I work for the Department of Community Enhancement in Chesterfield County, Virginia, on the Keep Chesterfield Beautiful Team. My small team of 4 attempts to educate on litter control by reaching diverse members of the population in various ways for behavior change.
- Keep Chesterfield Beautiful (KCB) educates at the primary school levels, grades K-12, when invited to speak about litter - often revolving around Earth Day activities.
- KCB runs the Adopt-A-Spot program for our 437 square mile county.
- KCB provides Community Litter Cans, which are placed in strategic locations with heavy pedestrian foot traffic (sidewalks), and common trucker pull-off parking areas.
- KCB runs the Assign-A-Highway program, putting court-mandated individuals to work picking up litter throughout the county to perform their required community service work owed to the court system.

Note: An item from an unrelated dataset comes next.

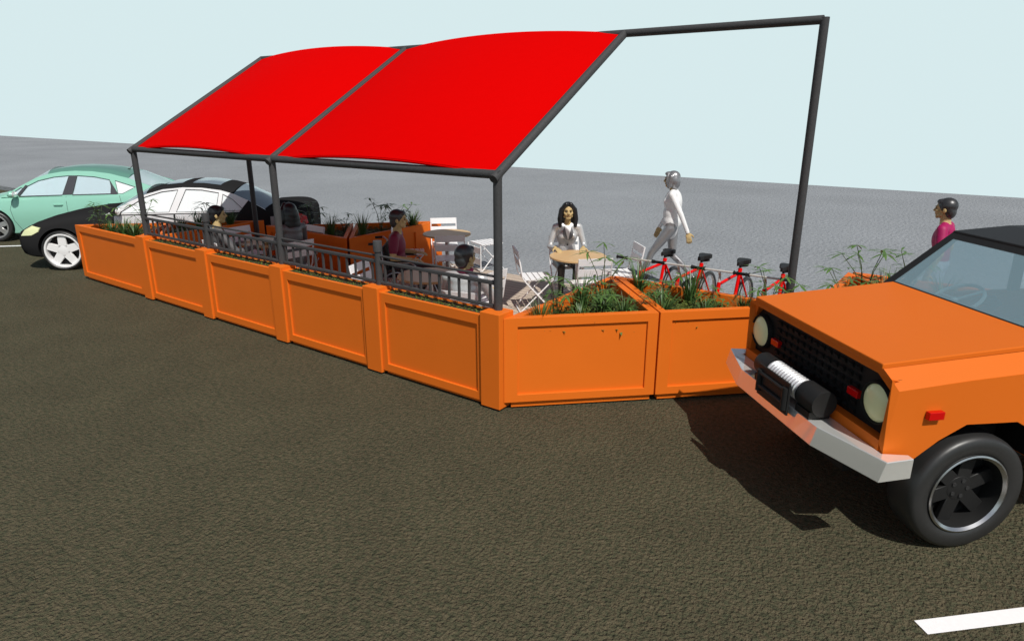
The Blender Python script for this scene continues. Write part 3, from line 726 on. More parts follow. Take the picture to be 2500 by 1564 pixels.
def make_car(root,C):
    st=C['st']; rows=[]; N=72
    for i in range(N+1):
        x,hl,hm,hs,zb,zm,zs,zt=catmull(st,(len(st)-1)*i/N)
        half=[(0,zb),(hl*.85,zb),(hl,zb+.05),(hm*.985,(zb+zm)/2+.03),(hm,zm),(hm*.992,zm+(zs-zm)*.45),(hs+.4*(hm-hs),zs-.07),(hs,zs-.012),(hs*.93,zs+(zt-zs)*.35),(hs*.6,zs+(zt-zs)*.85),(0,zt)]
        rows.append([(x,-y,z) for y,z in half]+[(x,y,z) for y,z in half[-2:0:-1]])
    K=len(rows[0]); b=MB(); vs=[p for r in rows for p in r]; fs=[]
    for i in range(N):
        for j in range(K): fs.append((i*K+j,i*K+(j+1)%K,(i+1)*K+(j+1)%K,(i+1)*K+j))
    fs.append(tuple(range(K))); fs.append(tuple(range(N*K,N*K+K))[::-1])
    b.add(vs,fs,True)
    body=b.build('body',C['paint'],root,sharp=40)
    bpy.context.view_layer.update()
    cut=[]
    for wx in C['wheels']:
        for sd in (-1,1):
            q=MB(); q.lathe([(.001,-.2),(C['arch'],-.2),(C['arch'],.2),(.001,.2)],44,mtx=root.matrix_world@Matrix.Translation(Vector((wx,sd*(C['hw']-.06),C['R']+.012)))@Matrix.Rotation(PI/2,4,'X'))
            cut.append(q.build('cutter',M['black']))
    boolean_cut(body,cut); body.data.set_sharp_from_angle(angle=math.radians(40))
    q=MB(); q.box(C['wheels'][0]-.34,C['wheels'][1]+.34,-C['hw']+.22,C['hw']-.22,.2,.6); q.build('underbody',M['black'],root)
    bm=bmesh.new(); bm.from_mesh(body.data); tree=bvhtree.BVHTree.FromBMesh(bm); bm.free()
    def side_pt(x,z,sd,off):
        h=tree.ray_cast(Vector((x,sd*3,z)),Vector((0,-sd,0)))
        if h[0] is None: return Vector((x,sd*C['hw'],z))
        return h[0]+h[1]*off if h[1].y*sd>0 else h[0]-h[1]*off
    def front_pt(y,z,off):
        h=tree.ray_cast(Vector((-3,y,z)),Vector((1,0,0)))
        return h[0]+Vector((-off,0,0)) if h[0] is not None else Vector((0,y,z))
    def strip(nm,pts,sd,w,mt):
        q=MB(); P=[]
        for a,c in zip(pts[:-1],pts[1:]):
            for k in range(6): P.append((a[0]+(c[0]-a[0])*k/6,a[1]+(c[1]-a[1])*k/6))
        P.append(pts[-1]); q.tube([side_pt(x,z,sd,.0005) for x,z in P],w,6); q.build(nm,mt,root)
    for sd in (-1,1):
        for pts in C['seams']: strip('door_seam',pts,sd,.0035,M['seam'])
        for x,z,l in C['handles']:
            q=MB(); q.tube([side_pt(x-l/2,z,sd,0),side_pt(x-l/2+.02,z,sd,.028),side_pt(x+l/2-.02,z,sd,.028),side_pt(x+l/2,z,sd,0)],.012,8); q.build('door_handle',C['handle_mat'],root)
        # headlights
        for nm,poly,mt in (('headlight',C['head'],C['lamp']),('tail_light',C['tail'],M['red_lamp'])):
            if not poly: continue
            pts=[]
            for i in range(len(poly)):
                a=poly[i];c=poly[(i+1)%len(poly)]
                for k in range(4): pts.append((a[0]+(c[0]-a[0])*k/4,a[1]+(c[1]-a[1])*k/4))
            cx=sum(p[0] for p in pts)/len(pts);cz=sum(p[1] for p in pts)/len(pts); n=len(pts); vs=[side_pt(cx,cz,sd,.012)]
            for f in (.35,.7,.94,1.0):
                for p in pts: vs.append(side_pt(cx+(p[0]-cx)*f,cz+(p[1]-cz)*f,sd,.012 if f<.95 else -.004))
            fs=[(0,1+j,1+(j+1)%n) for j in range(n)]
            for r in range(3):
                for j in range(n): fs.append((1+r*n+j,1+(r+1)*n+j,1+(r+1)*n+(j+1)%n,1+r*n+(j+1)%n))
            q=MB(); q.add(vs,fs,True); q.build(nm,mt,root)
    # greenhouse
    zb,tum,yb=C['zbelt'],C['tum'],C['yb']
    def yf(sd,off=0): return lambda x,z: sd*(yb-(z-zb)*tum-off)
    out=C['outline']
    for sd in (-1,1):
        q=MB(); plate(q,out,C['windows'],yf(sd),.03); q.build('window_frame',C['frame_mat'],root)
        for wi,wp in enumerate(C['windows']):
            q=MB(); plate(q,wp,[],yf(sd,.012),.006); q.build('side_window',C['glass'][wi],root)
        for wp in C['windows']:
            q=MB(); n_=len(wp); P=[]
            for i in range(n_):
                a=wp[i];c=wp[(i+1)%n_]
                for k in range(4):
                    x=a[0]+(c[0]-a[0])*k/4; z=a[1]+(c[1]-a[1])*k/4; P.append((x,yf(sd,-.001)(x,z),z))
            q.tube(P,.0045,6,closed=True); q.build('window_seal',M['seam'],root)
        for tp in C.get('blacks',()):
            q=MB(); plate(q,tp,[],yf(sd,-.004),.006); q.build('pillar_trim',C['paint'],root)
        for tp in C.get('trims',()):
            q=MB(); plate(q,tp,[],yf(sd,-.004),.006); q.build('window_trim',M['trim'],root)
    # roof
    ra,rb=C['roof_idx']; edge=out[ra:rb+1]; q=MB(); vs=[]; ny=12
    for off in (0,-.03):
        for x,z in edge:
            y=yb-(z-zb)*tum
            for j in range(ny+1):
                t=-1+2*j/ny; e=math.sqrt(max(0,1-abs(t)**2.6)); vs.append((x,-y*t,z+C['crown']*e+off))
    W=ny+1;n=len(edge);fs=[];NN=n*W
    for i in range(n-1):
        for j in range(ny):
            a=i*W+j; fs.append((a,a+1,a+W+1,a+W)); fs.append((NN+a,NN+a+W,NN+a+W+1,NN+a+1))
    for j in range(ny):
        fs.append((j,NN+j,NN+j+1,j+1)); a=(n-1)*W+j; fs.append((a,a+1,NN+a+1,NN+a))
    q.add(vs,fs,True); roof=q.build('roof',C['roof_mat'],root,sharp=50)
    def roof_z(x,y):
        for (x0,z0),(x1,z1) in zip(edge[:-1],edge[1:]):
            if x0<=x<=x1:
                z=z0+(z1-z0)*(x-x0)/(x1-x0); yy=yb-(z-zb)*tum; t=min(1,abs(y)/yy)
                return z+C['crown']*math.sqrt(max(0,1-t**2.6))
        return edge[0][1]
    for x0,x1,hy in C.get('sunroofs',()):
        q=MB(); vs=[]
        for i in range(9):
            for j in range(9):
                x=x0+(x1-x0)*i/8; y=-hy+2*hy*j/8; vs.append((x,y,roof_z(x,y)+.006))
        q.add(vs,[(i*9+j,i*9+j+1,i*9+j+10,i*9+j+9) for i in range(8) for j in range(8)],True); q.build('sunroof',M['glass_roof'],root)
    # windscreen and rear window
    for nm,lo,hi,bul in (('windscreen',C['ws_lo'],C['ws_hi'],-.10),('rear_window',C['rw_lo'],C['rw_hi'],.08)):
        q=MB(); vs=[];a=10;d=8
        for i in range(d+1):
            t=i/d; x=lo[0]+(hi[0]-lo[0])*t; z=lo[1]+(hi[1]-lo[1])*t; y=yb-(z-zb)*tum-.01
            for j in range(a+1):
                s_=-1+2*j/a; k=1-s_*s_; vs.append((x+bul*k*(1-.4*t),y*s_,z+C['crown']*k*t+.02*k+.01*math.sin(PI*t)))
        q.add(vs,[(i*(a+1)+j,i*(a+1)+j+1,(i+1)*(a+1)+j+1,(i+1)*(a+1)+j) for i in range(d) for j in range(a)],True)
        q.build(nm,C['ws_glass'],root)
    # mirrors
    for sd in (-1,1):
        mx,mz=C['mirror']; y=sd*(C['hw']+.09)
        q=MB(); q.ell((mx,y,mz),(.075,.10,.075)); q.tube([(mx+.02,sd*(yb-.02),mz-.05),(mx,y,mz-.04)],.022,8); mo=q.build('mirror',C['mirror_mat'],root)
        q=MB(); q.ell((mx+.045,y,mz),(.035,.085,.062)); q.build('mirror_glass',C['mirror_face'],mo)
    for wx in C['wheels']:
        for sd in (-1,1): make_wheel(root,(wx,sd*(C['hw']-.115),C['R']+.002),sd,C['R'],C['rr'],.21,5 if C['spokes']==5 else C['spokes'],C['rim_mat'])
    # cabin
    q=MB()
    for x in C['seats']:
        for sy in (-.36,.36):
            q.box(x-.05,x+.07,sy-.23,sy+.23,.6,1.06); 
            q.box(x-.01,x+.06,sy-.12,sy+.12,1.08,1.2)
    q.build('seats',M['interior'],root,bevel=.03)
    q=MB(); q.tube([(C['wheelx'],-.36+.17*math.cos(2*PI*k/24),.98+.16*math.sin(2*PI*k/24)) for k in range(24)],.013,8,closed=True); q.build('steering_wheel',M['black'],root)
    return side_pt,roof_z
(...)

- KCB also provides tasking for and works alongside the Sheriff's Workforce, where inmates are assigned to a Sheriff's truck with blue lights to pick up litter from roadways with significantly more vehicular traffic and greater mph speed limits, under supervision.
- KCB has responsibility for installing 'No Littering' and 'No Dumping' signs when requested or needed in a particular area. The signs we use have a $2,500 fine attached to them.
The workshop we attended here at CBSM has opened our eyes to implementation through case studies and the importance of using surveys to ramp up litter control initiatives. We would like to incorporate the tactics gleaned from attending the workshop into our ways moving forward, but are looking for a springboard.
I am looking for any information for programs or ways other localities have reached specific parts of these diverse populations in an effort to combat litter:
- Trucker trash - including 'trucker bombs' of pee bottles. Is there anyone on this forum that has actually reached out to the trucking companies themselves to try gaining drivers' pledges?
- Interactive Litter Games - Special Events. Interactive seems to be the major attention grabber these days. Other than spreading litter around our table at events and putting a picker in young folks hands, we are looking at better ways to engage people of all ages to gain new recruits for the Adopt-A-Spot program.
- Survey the community at events? Surveying the community at special events seems like preaching to the choir. Environmental events tend to pull in like-minded individuals and the survey would be seemingly pre-biased and would not be a true sampling for any studies. KCB doesn't have the staff to phone residents to participate in surveys.
- The Business Sector / Business Partnerships - I am looking to increase from a pretty null and void, knowingly missed opportunity to engage local businesses into cleaning up their frontage, easements and general surroundings of litter. Most businesses to hire landscaping companies to maintain their grounds; however, this is seasonal at best and litter abounds during the winter and fall months.
I look forward to hearing from anyone in the forum about these topics and hearing any stories, what has or has not been successful so that KCB might avoid common pitfalls.
Thank you in advance,
Summer Benton
Email: BentonSE@chesterfield.gov
Website: Community Enhancement | Chesterfield County, VA
Thank you in advance,
Summer Benton
Email: BentonSE@chesterfield.gov
Website: Community Enhancement | Chesterfield County, VA
The challenge with litter is determining the source. How much of it is coming from people walking along and simply dropping garbage as they go (or driving and dropping...) and how much of it is escaped waste from garbage bins, or even from residential bags/the collection process? Cigarette butts are pretty obviously littered waste, but not all free waste is necessarily litter. One of our challenges where I live is homeless and street-involved folks end up generating free waste when they rummage bins, as well as when they create outdoor encampments - there generally isn't a way for them to dispose of waste appropriately where they're camped. Depending on the sources of your litter, that will significantly impact your interventions. I love the really specific issue of trucker bombs you've identified - that gives you a population to reach out to, and a clear issue to tackle, that should also be easy to measure. A pre-survey of how many trucker bombs are found on the sides of the roads, along with a targeted commitment campaign, and a post-survey, could go a long way to reducing that particular source.